DATASET SECTION:
········

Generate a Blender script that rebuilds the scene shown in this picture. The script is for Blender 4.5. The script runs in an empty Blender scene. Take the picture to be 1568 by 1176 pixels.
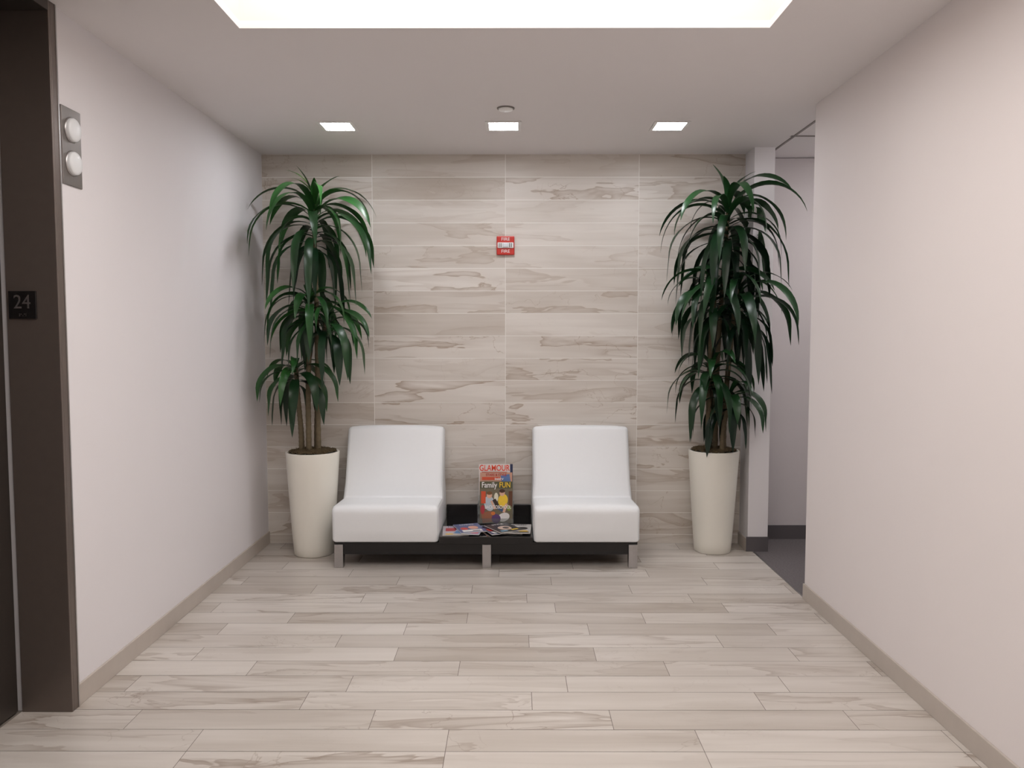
import bpy, bmesh, math, random
from mathutils import Vector, Matrix
R = math.radians
random.seed(7)
scene = bpy.context.scene
scene.view_settings.view_transform = 'Standard'
scene.view_settings.look = 'None'

# ---------------------------------------------------------------- materials
def lin(c):
    return tuple(((x/255)/12.92 if x/255 <= 0.04045 else (((x/255)+0.055)/1.055)**2.4) for x in c)+(1,)

def mat(name, rgb, rough=0.5, metal=0.0, spec=0.5, noise=0.0, nscale=40, bump=0.0, bscale=200, coat=0.0, trans=0.0):
    m = bpy.data.materials.new(name); m.use_nodes = True
    nt = m.node_tree; b = nt.nodes['Principled BSDF']
    b.inputs['Base Color'].default_value = lin(rgb)
    b.inputs['Roughness'].default_value = rough
    b.inputs['Metallic'].default_value = metal
    b.inputs['Specular IOR Level'].default_value = spec
    b.inputs['Coat Weight'].default_value = coat
    b.inputs['Transmission Weight'].default_value = trans
    tc = nt.nodes.new('ShaderNodeTexCoord')
    n = nt.nodes.new('ShaderNodeTexNoise'); n.inputs['Scale'].default_value = nscale
    n.inputs['Detail'].default_value = 4
    nt.links.new(tc.outputs['Object'], n.inputs['Vector'])
    mx = nt.nodes.new('ShaderNodeMixRGB')
    mx.inputs[1].default_value = tuple(v*(1-noise) for v in lin(rgb)[:3])+(1,)
    mx.inputs[2].default_value = tuple(min(1, v*(1+noise)) for v in lin(rgb)[:3])+(1,)
    nt.links.new(n.outputs['Fac'], mx.inputs[0]); nt.links.new(mx.outputs[0], b.inputs['Base Color'])
    if bump > 0:
        n2 = nt.nodes.new('ShaderNodeTexNoise'); n2.inputs['Scale'].default_value = bscale
        n2.inputs['Detail'].default_value = 3
        nt.links.new(tc.outputs['Object'], n2.inputs['Vector'])
        bp = nt.nodes.new('ShaderNodeBump'); bp.inputs['Strength'].default_value = bump
        bp.inputs['Distance'].default_value = 0.002
        nt.links.new(n2.outputs['Fac'], bp.inputs['Height']); nt.links.new(bp.outputs['Normal'], b.inputs['Normal'])
    return m

def emis(name, rgb, s):
    m = bpy.data.materials.new(name); m.use_nodes = True
    nt = m.node_tree; nt.nodes.clear()
    e = nt.nodes.new('ShaderNodeEmission'); e.inputs[0].default_value = lin(rgb); e.inputs[1].default_value = s
    o = nt.nodes.new('ShaderNodeOutputMaterial'); nt.links.new(e.outputs[0], o.inputs[0])
    return m

def stone(name, light, mid, dark, rough, spec):
    m = bpy.data.materials.new(name); m.use_nodes = True
    nt = m.node_tree; b = nt.nodes['Principled BSDF']; L = nt.links.new
    b.inputs['Roughness'].default_value = rough; b.inputs['Specular IOR Level'].default_value = spec
    uv = nt.nodes.new('ShaderNodeUVMap'); uv.uv_map = 'UVMap'
    def noise(sc, scale, detail, dist, rot=0):
        mp = nt.nodes.new('ShaderNodeMapping'); mp.inputs['Scale'].default_value = sc; mp.inputs['Rotation'].default_value = (0, 0, R(rot))
        L(uv.outputs[0], mp.inputs[0])
        n = nt.nodes.new('ShaderNodeTexNoise'); n.noise_dimensions = '2D'
        n.inputs['Scale'].default_value = scale; n.inputs['Detail'].default_value = detail; n.inputs['Distortion'].default_value = dist
        n.inputs['Roughness'].default_value = 0.5
        L(mp.outputs[0], n.inputs['Vector']); return n.outputs['Fac']
    def ramp(f, pts):
        r = nt.nodes.new('ShaderNodeValToRGB')
        e = r.color_ramp.elements
        while len(e) > 2: e.remove(e[-1])
        for i, (p, v) in enumerate(pts):
            x = e[i] if i < 2 else e.new(p)
            x.position = p; x.color = (v, v, v, 1)
        L(f, r.inputs[0]); return r.outputs[0]
    def math_(op, a, b_):
        k = nt.nodes.new('ShaderNodeMath'); k.operation = op; k.use_clamp = True
        for i, v in enumerate((a, b_)):
            if isinstance(v, (int, float)): k.inputs[i].default_value = v
            else: L(v, k.inputs[i])
        return k.outputs[0]
    def attr(n):
        a = nt.nodes.new('ShaderNodeAttribute'); a.attribute_name = n; return a.outputs['Fac']
    def mixc(f, a, c):
        k = nt.nodes.new('ShaderNodeMixRGB')
        if isinstance(f, (int, float)): k.inputs[0].default_value = f
        else: L(f, k.inputs[0])
        for i, v in ((1, a), (2, c)):
            if isinstance(v, tuple): k.inputs[i].default_value = v
            else: L(v, k.inputs[i])
        return k.outputs[0]
    broad = ramp(noise((0.9, 7, 1), 1.3, 2, 0.2, 2), [(0.38, 0.0), (0.62, 1.0)])
    band = ramp(noise((0.5, 16, 1), 1.6, 3, 0.1, -1), [(0.40, 0.0), (0.62, 1.0)])
    base = mixc(math_('ADD', math_('ADD', math_('MULTIPLY', broad, 0.26), math_('MULTIPLY', attr('tone'), 0.72)), math_('MULTIPLY', band, 0.09)), lin(light), lin(mid))
    v1 = ramp(noise((0.85, 5.0, 1), 1.25, 4, 0.35, 5), [(0.0, 0.0), (0.552, 0.0), (0.560, 0.85), (0.60, 0.40), (0.68, 0.0)])
    v2 = ramp(noise((0.6, 10, 1), 1.3, 2, 0.2, -2), [(0.0, 0.0), (0.38, 0.0), (0.50, 0.6), (0.515, 0.0), (1.0, 0.0)])
    v3 = ramp(noise((2.4, 3.4, 1), 1.3, 5, 0.3), [(0.0, 0.0), (0.493, 0.0), (0.5, 0.9), (0.507, 0.0), (1.0, 0.0)])
    msk = ramp(noise((1.0, 2.5, 1), 1.1, 1, 0), [(0.50, 0.0), (0.60, 1.0)])
    msk2 = ramp(noise((1.3, 2.0, 1), 0.9, 1, 0, 9), [(0.42, 0.0), (0.58, 1.0)])
    veins = math_('MULTIPLY', math_('ADD', math_('ADD', v1, math_('MULTIPLY', math_('MULTIPLY', v2, msk2), 0.6)), math_('MULTIPLY', math_('MULTIPLY', v3, msk), 0.8)), attr('vein'))
    col = mixc(veins, base, lin(dark))
    fine = noise((2, 22, 1), 3, 2, 0)
    col = mixc(math_('MULTIPLY', fine, 0.05), col, lin(dark))
    L(col, b.inputs['Base Color'])
    return m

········

DO THIS:
Go from the first line of the listing to the line holding "return tuple(((x/255)/12.92 if" and, please, transcribe those lines exactly, both included, with no pictures.

WORKED SOLUTION:
Generate a Blender script that rebuilds the scene shown in this picture. The script is for Blender 4.5. The script runs in an empty Blender scene. Take the picture to be 1568 by 1176 pixels.
import bpy, bmesh, math, random
from mathutils import Vector, Matrix
R = math.radians
random.seed(7)
scene = bpy.context.scene
scene.view_settings.view_transform = 'Standard'
scene.view_settings.look = 'None'

# ---------------------------------------------------------------- materials
def lin(c):
    return tuple(((x/255)/12.92 if x/255 <= 0.04045 else (((x/255)+0.055)/1.055)**2.4) for x in c)+(1,)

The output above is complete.